Throughout the period she studied, roughly half of the nuns lived to age 70, and a quarter to their late 70s. By contrast, of the Milanese married women born between 1600 and 1649, half died by age 54 and another quarter by age 68. Half of the Milanese women born between 1700 and 1743 died by age 67 and another quarter by age 74. So although the married women's longevity improved over a century, Brown said, they still died, on average, at younger ages than the nuns.

There is no reason to think that Florentine nuns were unusual among Italian women religious in their longevity, Brown said. At one convent in Venice, for example, the nuns had a mean age at death of around 70, with a third of the nuns living to their late 70s.

Given the extreme dangers of childbirth before the 20th century, it is not surprising that the mortality rates of nuns would be lower than those of married women during the childbearing years, Brown said. But even among women who survived to the post-menopausal years, the nuns outlived the married women, she said.

It is quite possible, Brown said, that the married women suffered long-term deleterious effects from repeated pregnancies and births. The data on the Milanese women show that those who at age 20 had only one or two children were more likely to survive to all ages than their sisters who had more children. Similarly, Brown said, those who at age 25 had one to three children had a greater probability of surviving to all ages than those women who had more children by that age.

The nuns also lived longer than their male contemporaries, both married men and those in religious communities.

Men generally have been used as the norm for population studies, Brown said, "and all the data we have suggest that men in religious orders did live shorter lives than married men." The male religious include those in cloistered communities and those who went on missions to far-off places, encountering a variety of perils.

As for why women in religious communities lived longer than men in similar situations, Brown said that her theory is that women in communities offer more support to one another than men do.

"Men, even while they are living together, tend more toward living together side by side," Brown said. "And that's true even though the monastic ideal for men, as well as for women, stresses community and brotherhood."

Both European and American cultures place a higher value on individualism for men than for women, Brown said. "And when men bring that value to the monastery, it's hard for them to overcome it," she said.

Although they were supposed to be "dead" to the world, nuns were not cut off from supportive family ties, Brown said.
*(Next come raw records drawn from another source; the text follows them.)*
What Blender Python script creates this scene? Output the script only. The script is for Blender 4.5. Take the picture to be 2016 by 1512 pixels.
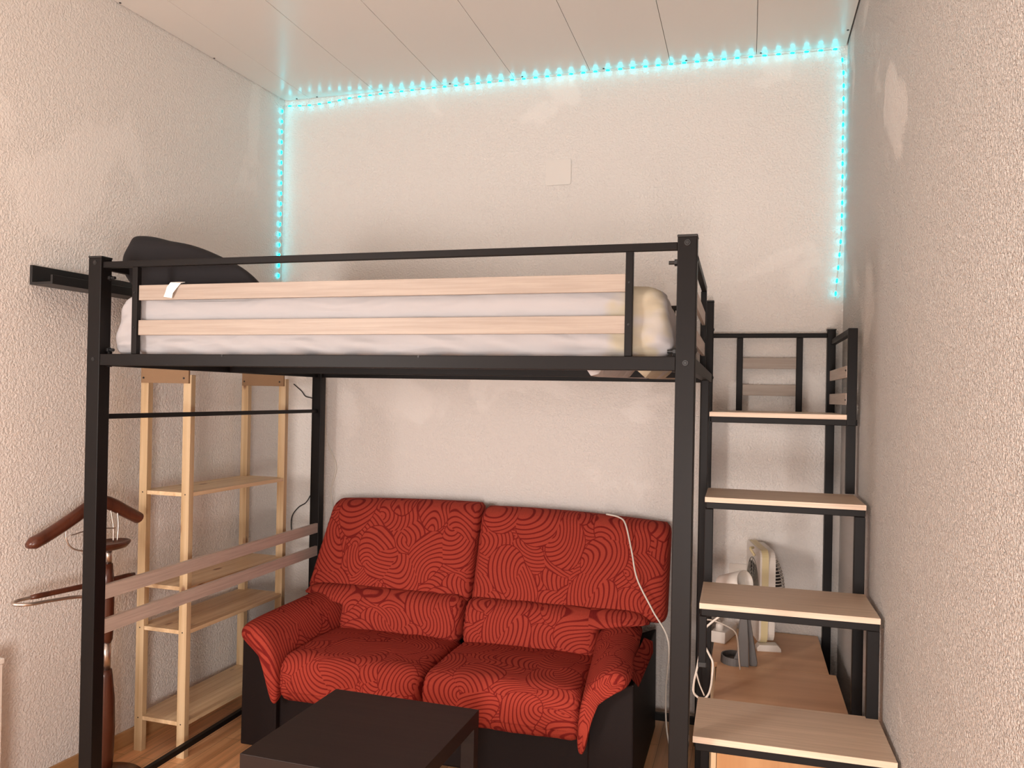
import bpy, bmesh, math, random
from mathutils import Vector, Matrix, noise
random.seed(7)
PI = math.pi
for o in list(bpy.data.objects):
    bpy.data.objects.remove(o)
SC = bpy.context.scene
COL = SC.collection

# ------------------------------------------------------------------ camera
YAW, PITCH, ROLL, FPX = 0.3051, 0.0036, 0.0191, 1654.85
CAM = Vector((2.5337, -4.2051, 1.5763))
fw = Vector((-math.sin(YAW)*math.cos(PITCH), math.cos(YAW)*math.cos(PITCH), math.sin(PITCH)))
r0 = Vector((math.cos(YAW), math.sin(YAW), 0)); u0 = r0.cross(fw)
rt = r0*math.cos(ROLL) + u0*math.sin(ROLL); up = u0*math.cos(ROLL) - r0*math.sin(ROLL)
cd = bpy.data.cameras.new('camera'); cam = bpy.data.objects.new('camera', cd); COL.objects.link(cam)
M = Matrix((rt, up, -fw)).transposed().to_4x4(); M.translation = CAM
cam.matrix_world = M
cd.sensor_width = 36; cd.sensor_fit = 'HORIZONTAL'; cd.lens = FPX/2016*36
cd.shift_x = (1008-950.27)/2016; cd.shift_y = (772.38-756)/2016
cd.clip_start = 0.05
SC.camera = cam

# ------------------------------------------------------------------ light, exposure
SC.view_settings.view_transform = 'Standard'; SC.view_settings.look = 'None'
SC.view_settings.gamma = 1; SC.view_settings.use_curve_mapping = False
SC.view_settings.exposure = -0.16
w = bpy.data.worlds.new('world'); SC.world = w; w.use_nodes = True
w.node_tree.nodes['Background'].inputs[0].default_value = (1.0, .84, .76, 1)
w.node_tree.nodes['Background'].inputs[1].default_value = 0.25
def area(name, loc, target, size, sizey, power, col):
    l = bpy.data.lights.new(name, 'AREA'); l.shape = 'RECTANGLE'; l.size = size; l.size_y = sizey
    l.energy = power; l.color = col
    o = bpy.data.objects.new(name, l); COL.objects.link(o); o.location = loc
    o.rotation_euler = (Vector(target)-Vector(loc)).to_track_quat('-Z', 'Y').to_euler()
    return o
area('window_light', (1.3, -7.9, 1.1), (1.4, 0, 1.0), 2.6, 2.0, 46, (1.0, .935, .89))
area('ceiling_lamp', (1.45, -4.6, 3.10), (1.45, -4.4, 0), .9, .9, 9, (1.0, .935, .885))
area('right_fill_light', (2.70, -5.3, .85), (.0, -1.6, .6), .7, .9, 98, (1.0, .92, .875))  # unseen light added from the right to brighten the left wall
area('left_fill_light', (-.05, -4.9, 1.6), (2.9, -1.5, 1.2), .6, .8, 86, (1.0, .93, .885))  # unseen light added on the left side for the dim right wall

# ------------------------------------------------------------------ materials
def newmat(name):
    m = bpy.data.materials.new(name); m.use_nodes = True
    nt = m.node_tree; return m, nt, nt.nodes['Principled BSDF']
def N(nt, t, **k):
    n = nt.nodes.new(t)
    for a, b in k.items(): setattr(n, a, b)
    return n
def plain(name, col, rough=.5, metal=0, bump=0, bscale=200, emis=None, estr=0, spec=None, coat=0):
    m, nt, b = newmat(name)
    b.inputs['Base Color'].default_value = (*col, 1); b.inputs['Roughness'].default_value = rough
    b.inputs['Metallic'].default_value = metal
    if spec is not None: b.inputs['Specular IOR Level'].default_value = spec
    if coat: b.inputs['Coat Weight'].default_value = coat
    if emis:
        b.inputs['Emission Color'].default_value = (*emis, 1); b.inputs['Emission Strength'].default_value = estr
    tc = N(nt, 'ShaderNodeTexCoord'); nz = N(nt, 'ShaderNodeTexNoise'); nz.inputs['Scale'].default_value = bscale
    nt.links.new(tc.outputs['Object'], nz.inputs['Vector'])
    if bump:
        bp = N(nt, 'ShaderNodeBump'); bp.inputs['Strength'].default_value = bump; bp.inputs['Distance'].default_value = .001
        nt.links.new(nz.outputs['Fac'], bp.inputs['Height']); nt.links.new(bp.outputs['Normal'], b.inputs['Normal'])
    return m
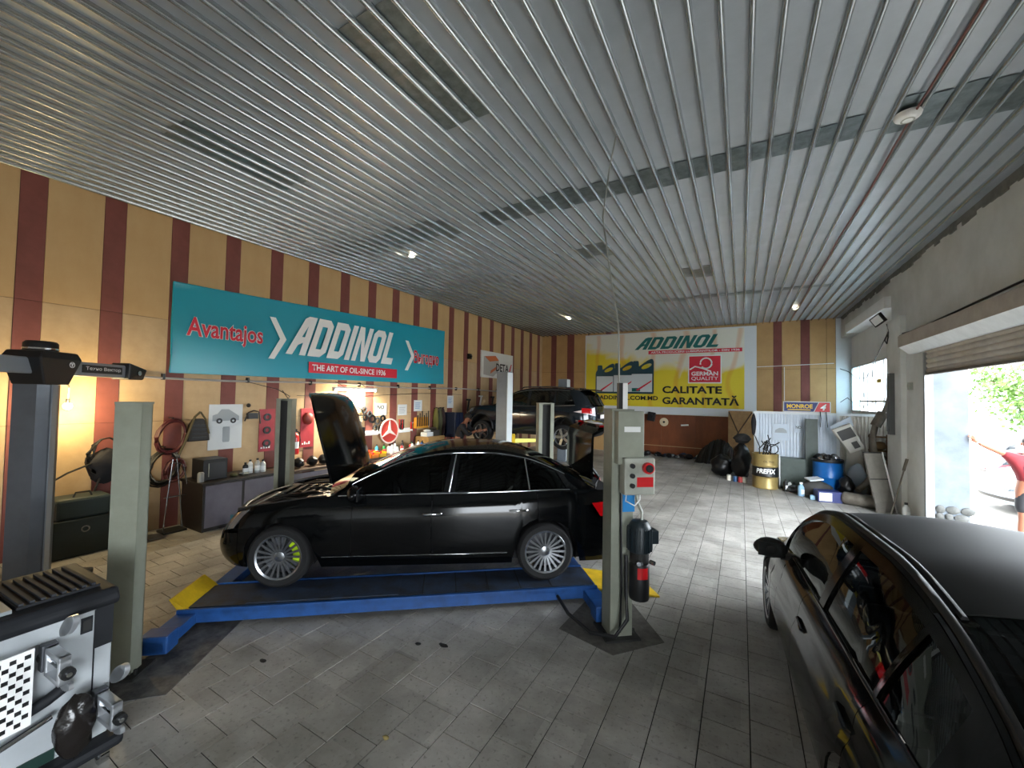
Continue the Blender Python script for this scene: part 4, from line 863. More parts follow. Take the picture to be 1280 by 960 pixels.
# conduit along the wall and bare lamps
pipe = thing('wall_conduit', 'pale conduit pipe running along the left wall below the teal banner', 'pipe')
MB().tube([(XL+.05, y, 2.47+.02*sin(y*1.3)) for y in frange(-.5, 14.2, 40)], .022, 6).build('pipe', mat('pale_pipe', '#b9b5b4', .4, metal=.3), pipe, smooth=60)
for i in range(11): MB().bb(XL, XL+.075, .3+i*1.3, .33+i*1.3, 2.43, 2.53).build('pipe_clip', M_BLK, pipe)
lamp = thing('bare_bulb', 'glowing bare light bulb hanging on the wall beside the alignment tower', 'lamp', (-7.98, 1.80, 2.02))
MB().sphere((0, 0, 0), .045, 14, 10).build('bulb', mat('bulb_glow', '#ffe9b8', emit=40, ecol='#ffe2a0'), lamp, smooth=60); MB().cyl((0, 0, .035), (0, 0, .1), .02, n=10).build('socket', M_BLK, lamp); MB().tube([(0, 0, .1), (-.01, .01, .25), (-.22, .02, .44)], .006, 5).build('cord', M_PLATE, lamp)
pl_ = bpy.data.lights.new('bulb_light', 'POINT'); pl_.energy = 14; pl_.color = (1, .78, .42); pl_.shadow_soft_size = .06; po = bpy.data.objects.new('bulb_light', pl_); COL.objects.link(po); po.location = (.10, 0, 0); po.parent = lamp
tb = thing('fluorescent_lamp', 'glowing fluorescent tube hung on the wall behind the raised bonnet', 'lamp', (-7.95, 6.5, 2.34))
MB().cyl((0, -.6, 0), (0, .6, 0), .018, n=10).build('tube', mat('tube_glow', '#fff6dc', emit=14, ecol='#fff0cc'), tb, smooth=60); MB().bb(-.05, .03, -.62, .62, .03, .07).build('housing', M_PLATE, tb)
for s_ in (-1, 1): MB().bb(-.03, .03, s_*.6-.02, s_*.6+.02, -.03, .04).build('end_cap', M_PLATE, tb)
MB().tube([(-.02, .3, .07), (-.3, .35, .2)], .006, 5).build('hanger', M_BLK, tb); MB().tube([(-.02, -.3, .07), (-.3, -.35, .2)], .006, 5).build('hanger', M_BLK, tb)
al = bpy.data.lights.new('tube_light', 'AREA'); al.shape = 'RECTANGLE'; al.size = .05; al.size_y = 1.2; al.energy = 34; al.color = (1, .9, .68)
ao = bpy.data.objects.new('tube_light', al); COL.objects.link(ao); ao.parent = tb; ao.location = (0, 0, -.03)
one(MB().tube([(XL+.06, y, 2.25+.06*sin(y*.8)) for y in frange(5.2, 11, 20)], .006, 5), 'wire', M_BLK, 'thin dark wire slung along the wall under the conduit', 'wire', smooth=60)
one(MB().tube([(XL+.05, 4.2, 2.45), (-7.4, 4.3, 2.32), (-6.5, 4.0, 2.2), (-6.15, 3.76, 2.17)], .006, 5), 'wire', M_BLK, 'thin wire running from the conduit to the far lift post', 'wire', smooth=60)

# ---- things hung on the wall
def coil(name, y, z, r, m, lab, n=7, seed=1, cat='hose', ell=1.35):
    rnd = random.Random(seed); t = thing(name, lab, cat, (XL+.06, y, z))
    for i in range(n):
        a0 = rnd.uniform(-.3, .3); rr = r*rnd.uniform(.75, 1.05); dx = rnd.uniform(0, .1)
        MB().tube([(dx, rr*cos(a)+rnd.uniform(-.01, .01), ell*rr*sin(a)-.25*rr*(1-cos(a+a0))) for a in frange(0, 2*pi, 18)[:-1]], .014, 6, True).build('loop', m, t, smooth=60)
    MB().cyl((-.05, 0, r*ell*.95), (.1, 0, r*ell*.95), .012, n=8).build('hook', M_BLK, t)
    return t
M_HOSER = mat('maroon_hose', '#4d1d20', .5); M_HOSEB = mat('black_hose', '#15130f', .5)
coil('air_hose', 3.03, 1.55, .20, M_HOSER, 'maroon air hose coil hanging highest on the brown board'); coil('air_hose', 2.94, 1.06, .22, M_HOSEB, 'black hose coil hanging below the maroon one', 6, 3); coil('air_hose', 3.10, .98, .14, M_HOSER, 'small maroon hose loop hanging low right of the black coil', 5, 6)
bp = thing('cable_bundle', 'dark tangle of cables and straps hung beside the near lift post', 'cables', (XL+.14, 2.24, 1.22))
MB().blob((0, 0, -.08), (.2, .40, .5), .3, 8, 20, 12).build('bag', mat('black_cloth', '#141318', .8, bump=.8, bscale=12), bp, smooth=60)
for i in range(9):
    rnd = random.Random(i); MB().tube([(.05, .2*cos(a)*rnd.uniform(.7, 1.1), .05+.28*sin(a)) for a in frange(0, 2*pi, 14)[:-1]], .009, 5, True).build('loop', M_HOSEB, bp, smooth=60)
MB().tube([(.05, -.1, .0), (.1, -.4, -.12), (.1, -.52, -.2)], .013, 6).build('strap', M_HOSEB, bp); MB().tube([(.05, -.05, -.2), (.08, -.12, -.42)], .013, 6).build('strap', M_HOSEB, bp)
bl2 = thing('compressor_tool', 'bell-shaped dark metal tool hung by a belt on the wall', 'tool', (XL+.1, 3.40, 1.62))
MB().prism([(-.16, -.22), (.16, -.22), (.13, .05), (.06, .16), (-.06, .16), (-.12, .05)], lambda a, b, h: (h, a, b), -.06, .08).build('body', mat('tool_dark', '#2e2a25', .5, metal=.4, var=.5), bl2, bevel=.01)
MB().tube([(.09, .0, .28), (.09, -.08, .2), (.09, -.2, -.2), (.09, -.28, -.42)], .018, 6).build('belt', mat('olive_belt', '#4d452c', .7), bl2); MB().tube([(.09, .0, .28), (.09, .08, .15), (.09, .14, -.1)], .014, 6).build('belt', mat('olive_belt'), bl2)
for i in range(4): MB().bb(.08, .09, -.11, .11, -.18+i*.07, -.15+i*.07).build('slot', M_BLK, bl2)
M_POSTER = mat('poster_white', '#d5d9da', .5, var=.25, vscale=2, col2='#b5bbbf')
ps = thing('poster', 'white poster with a car drawing and a tyre, pinned above the dark desk', 'poster'); MB().bb(XL+.01, XL+.016, 3.60, 4.16, 1.20, 2.02).build('sheet', M_POSTER, ps)
PT = LW(XL+.017); M_INK = mat('grey_ink', '#9aa1a6', .6)
poly_part('car_drawing', [(3.66, 1.72), (4.1, 1.72), (4.1, 1.80), (4.02, 1.86), (3.92, 1.93), (3.8, 1.93), (3.74, 1.85), (3.66, 1.82)], PT, 0, .002, M_INK, ps)
for y in (3.77, 4.0): MB().lathe([(.02, 0), (.05, 0), (.05, .003), (.02, .003)], 16, 'X', (XL+.019, y, 1.72)).build('wheel_drawing', M_BLK, ps)
poly_part('tyre_drawing', [(3.84, 1.33), (3.94, 1.33), (3.95, 1.36), (3.95, 1.58), (3.94, 1.61), (3.84, 1.61), (3.83, 1.58), (3.83, 1.36)], PT, 0, .002, M_INK, ps)
br = thing('pull_strap', 'small dark bracket with a hanging strap beside the tyre poster', 'bracket', (XL+.05, 4.33, 1.80)); MB().bb(-.04, .04, -.1, .08, -.06, .05).build('block', M_BLK, br); MB().tube([(.03, -.16, -.1), (.03, -.1, .06), (.03, .0, .1), (.03, .1, .07), (.03, .13, -.16)], .012, 6).build('strap', M_HOSEB, br); MB().sphere((.03, -.1, .2), .04, 10, 6).build('knob', M_BLK, br)
for i, (y, lab) in enumerate(((4.60, 'red display card with discs left of the far lift post'), (5.46, 'red display card with a round cap left of the raised bonnet'))):
    t = thing('display_card', lab, 'card', (XL+.012, y, 1.50)); MB().bb(0, .01, -.13, .17, -.42, .42).build('card', mat('red_card', '#a52a35', .5, var=.3), t)
    for j in range(3 if i == 0 else 1): MB().lathe([(.04, .012), (.075, .012), (.075, .03), (.04, .03)], 16, 'X', (0, .02, .26-j*.26)).build('disc', (M_BLK if i == 0 else mat('brick_red', '#7d2a22', .5)), t)
    if i == 1: MB().sphere((.05, .02, .2), .12, 14, 8, (.5, 1, 1.1)).build('cap', mat('brick_red'), t, smooth=60)
    for j in range(4): MB().bb(.01, .014, -.09+j*.05, -.06+j*.05, -.36, -.33+.03*(j % 2)).build('white_tag', M_WPRINT, t)
fe = thing('fire_extinguisher', 'red fire extinguisher with a white label hung on the wall', 'extinguisher', (XL+.16, 5.12, .98))
MB().lathe([(.001, 0), (.08, .0), (.085, .03), (.085, .34), (.07, .40), (.03, .44), (.03, .46), (.001, .46)], 20).build('cylinder', mat('extinguisher_red', '#c01820', .3, coat=.4), fe, smooth=40)
MB().grid(lambda a, z: (.087*cos(a), .087*sin(a), z), frange(-1.8, .6, 10), [.12, .26]).build('label', M_WPRINT, fe); MB().bb(-.02, .05, -.02, .02, .46, .52).build('valve', M_BLK, fe); MB().bb(-.165, -.07, -.03, .03, .2, .42).build('wall_bracket', M_BLK, fe); MB().tube([(.0, .03, .48), (.0, .1, .44), (.02, .11, .3), (.02, .1, .15)], .012, 6).build('hose', M_BLK, fe, smooth=60); MB().tube([(0, -.02, .52), (.0, -.1, .55), (0, -.12, .53)], .01, 5).build('lever', M_BLK, fe)
one(MB().tube([(XL+.03, 5.0, 1.62), (XL+.03, 5.2, 1.9), (XL+.03, 4.9, 2.3)], .008, 5), 'wire', M_BLK, 'dark wire dropping down to the fire extinguisher', 'wire')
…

Sisters often entered the convent together, and families vied to have their daughters occupy the coveted position of abbess or prioress. In fact, this led to the church adopting regulations to limit abuses of power, decreeing, for example, that relatives were prohibited from succeeding each other in office.

Whether for good or ill, Brown said, "there is no question that the family was a strong presence in the life of Florentine convents and provided much of the social world within which the nuns operated."